Pineywoods Native Plant Center

Centered in the city of Nacogdoches, the oldest town in Texas, and tucked into the north end of the Stephen F. Austin University (SFAU) campus one finds 42 acres of uplands, mesic mid-slopes and wet creek bottom. This is the Pineywoods Native Plant Center (PNPC).

Dedicated in 1999 the mission of PNPC is to promote education about conservation and use of native plants of the southern forest. This is accomplished through its unique approach of the Three Rs Research Program: Rescue – collecting endangered plant material, Research – conducting propagation and container production research, Reintroduction – replanting in appropriate sites. This program is currently used with three federally endangered pant species of East Texas: the Neches river rose mallow (Hibiscus dasycalyx), Texas white firewheel (Gaillardia aestivalis var. winklerii), and Texas trailing phlox (Phlox nivalis ssp. texensis).

The Tucker Woods Trail guides visitors through two miles of the six plant communities in PNPC, each showing off its own unique ecosystem. The first three are part of The Lady Bird Johnson Demonstration Gardens designed to display the plants in a tiered fashion. The Xeric Bed provides a habitat favored by low moisture, drought-tolerant species like prickly pear and yucca.

The Mesic Bed containing a moderate amount of moisture and sloping terrain yields the dogwood and redbud trees. The Riparian Zone shows river birch and pawpaw.

The Wetland bog offers thick rushes of cattail and bald cypress. The Prairieland provides a composition of herbs and grasses like golden rod and cone-flower. The Bottomland Hardwood Forest reflects the dominating forest of East Texas with wetland loving broad-leaves and needle-leaved deciduous trees including beech, elm, cypress, and walnut.

Trails Map

About a third of the way the Tucker Woods Trail intersects and follows the Lanana Creek trail. Not only will you enjoy the plant life, but you may spot some of the 105 species of birds including Summer Tanager and Red-eyed Vireo. All trails are accessibly designed.

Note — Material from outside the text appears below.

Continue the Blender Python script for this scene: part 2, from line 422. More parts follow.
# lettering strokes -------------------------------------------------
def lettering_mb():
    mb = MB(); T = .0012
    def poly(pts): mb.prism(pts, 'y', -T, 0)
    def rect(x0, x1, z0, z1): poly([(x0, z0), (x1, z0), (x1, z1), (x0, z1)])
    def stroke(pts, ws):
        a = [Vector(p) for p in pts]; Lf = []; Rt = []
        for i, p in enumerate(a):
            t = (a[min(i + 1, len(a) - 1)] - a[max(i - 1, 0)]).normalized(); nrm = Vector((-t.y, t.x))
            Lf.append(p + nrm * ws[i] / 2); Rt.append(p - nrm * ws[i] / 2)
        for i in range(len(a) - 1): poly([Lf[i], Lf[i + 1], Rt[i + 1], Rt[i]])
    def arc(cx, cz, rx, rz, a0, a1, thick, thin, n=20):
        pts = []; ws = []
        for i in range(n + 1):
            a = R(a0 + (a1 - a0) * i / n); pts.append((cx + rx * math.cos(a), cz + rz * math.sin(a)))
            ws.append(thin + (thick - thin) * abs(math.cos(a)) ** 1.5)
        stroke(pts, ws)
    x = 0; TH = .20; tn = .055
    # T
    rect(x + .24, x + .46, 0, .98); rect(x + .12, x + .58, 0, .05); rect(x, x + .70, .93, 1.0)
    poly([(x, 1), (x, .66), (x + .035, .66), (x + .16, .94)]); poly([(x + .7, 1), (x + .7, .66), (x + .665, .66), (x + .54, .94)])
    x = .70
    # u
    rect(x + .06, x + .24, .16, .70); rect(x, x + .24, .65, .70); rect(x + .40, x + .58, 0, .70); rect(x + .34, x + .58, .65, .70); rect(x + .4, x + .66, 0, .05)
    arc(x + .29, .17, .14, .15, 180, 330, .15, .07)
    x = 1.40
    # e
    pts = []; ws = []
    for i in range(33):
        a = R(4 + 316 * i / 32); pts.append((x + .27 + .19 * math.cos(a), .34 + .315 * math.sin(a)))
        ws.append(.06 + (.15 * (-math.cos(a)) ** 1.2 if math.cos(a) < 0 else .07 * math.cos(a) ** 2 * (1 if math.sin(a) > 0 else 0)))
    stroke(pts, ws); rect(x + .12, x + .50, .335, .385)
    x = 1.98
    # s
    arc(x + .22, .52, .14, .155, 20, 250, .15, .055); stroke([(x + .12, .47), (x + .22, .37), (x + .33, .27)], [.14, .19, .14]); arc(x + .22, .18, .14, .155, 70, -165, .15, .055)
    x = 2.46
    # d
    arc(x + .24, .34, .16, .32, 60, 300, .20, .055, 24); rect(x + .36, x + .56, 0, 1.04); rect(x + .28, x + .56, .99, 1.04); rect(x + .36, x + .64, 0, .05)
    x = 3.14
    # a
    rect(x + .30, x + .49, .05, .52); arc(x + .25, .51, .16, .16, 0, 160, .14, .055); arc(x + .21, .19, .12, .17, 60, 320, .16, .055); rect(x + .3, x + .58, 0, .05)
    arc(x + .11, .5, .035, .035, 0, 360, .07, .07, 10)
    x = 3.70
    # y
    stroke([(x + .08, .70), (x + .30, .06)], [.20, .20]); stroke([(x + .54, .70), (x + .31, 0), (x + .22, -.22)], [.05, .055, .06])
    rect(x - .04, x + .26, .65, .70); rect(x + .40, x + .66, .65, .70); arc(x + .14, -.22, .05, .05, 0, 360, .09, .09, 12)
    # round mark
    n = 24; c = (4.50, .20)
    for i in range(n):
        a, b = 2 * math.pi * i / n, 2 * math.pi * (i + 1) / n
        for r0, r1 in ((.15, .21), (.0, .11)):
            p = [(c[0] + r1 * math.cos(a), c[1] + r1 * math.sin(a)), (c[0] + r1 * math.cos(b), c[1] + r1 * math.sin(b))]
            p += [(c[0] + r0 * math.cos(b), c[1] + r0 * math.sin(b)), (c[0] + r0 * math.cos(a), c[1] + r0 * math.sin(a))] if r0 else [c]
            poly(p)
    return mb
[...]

There are a couple of ways to experience the Pineywoods Native Plant Center. You can follow the trail map stopping along each plant community to marvel at the beauty and identify the myriad of plants. Or, you can couple your visit with one of the many scheduled programs offered by PNPC at the Ina Brundrett Conservaton Education building.


While on campus you should plan a visit to the 10-acre SFA Mast Arboretum and the 8-acre Ruby M. Mize Azalea Garden. Both are well worth the trip.